The proof shows that dry goods and fixtures were purchased on a credit and paid for with funds out of the business; that groceries were bought and paid for with cash out of the business. Whether the cash paid for the merchandise and fixtures came out of the capital investment or profits of the business does not appear.
The testimony of Vincent, to wit: that "he did not claim any interest in the business" and that "it belonged to his wife" cannot be given the legal effect of rebutting the presumption of community property for the reason that profits derived from the wife's separate estate during marriage belong to the community estate of the husband and wife. Epperson case, supra.
2 It was incumbent upon Mrs. Vincent to show that the money used in the purchase of additional stocks of merchandise and fixtures came out of her separate estate. She attempted to do this by showing that the business belonged to her separate estate at the time of the conveyance to her on December 16, 1935. The case was tried on March 14, 1938, some two years and three months after the conveyances from Vincent. During such time the stocks of merchandise and fixtures were bought and sold, thus presenting the all important issue as to whether the money used in the purchase of such additional stocks of merchandise and fixtures was profits from the business or capital investment.

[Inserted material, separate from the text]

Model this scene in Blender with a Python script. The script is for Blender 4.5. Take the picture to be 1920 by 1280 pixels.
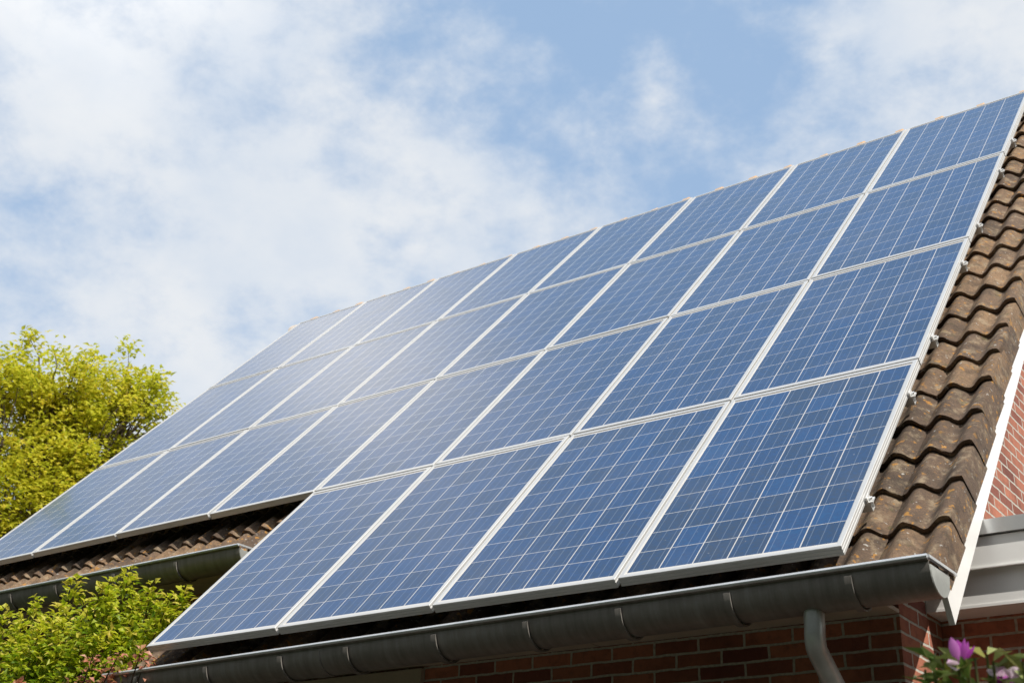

Absent proof that the money so used came out of the capital investment, which is the state of the record, the presumption of the law, that property acquired by either husband or wife during marriage belongs to the community estate of the husband and wife controls in the present case. It follows from what has been said that the stock of merchandise and fixtures acquired after December 16, 1935, belong to the community estate of Vincent and wife and is liable for the debts of the husband. Smith et al v. Bailey, 66 Tex. 553, 1 S.W. 627; Middlebrook et al v. Zapp, et al, 73 Tex. 29, 10 S.W. 732; Epperson case, supra.
The decree of the district court granting the injunction which was affirmed by the Court of Civil Appeals will be here reversed, the injunction dissolved and the cause remanded to the district court.
Opinion adopted by the Supreme Court February 12, 1941.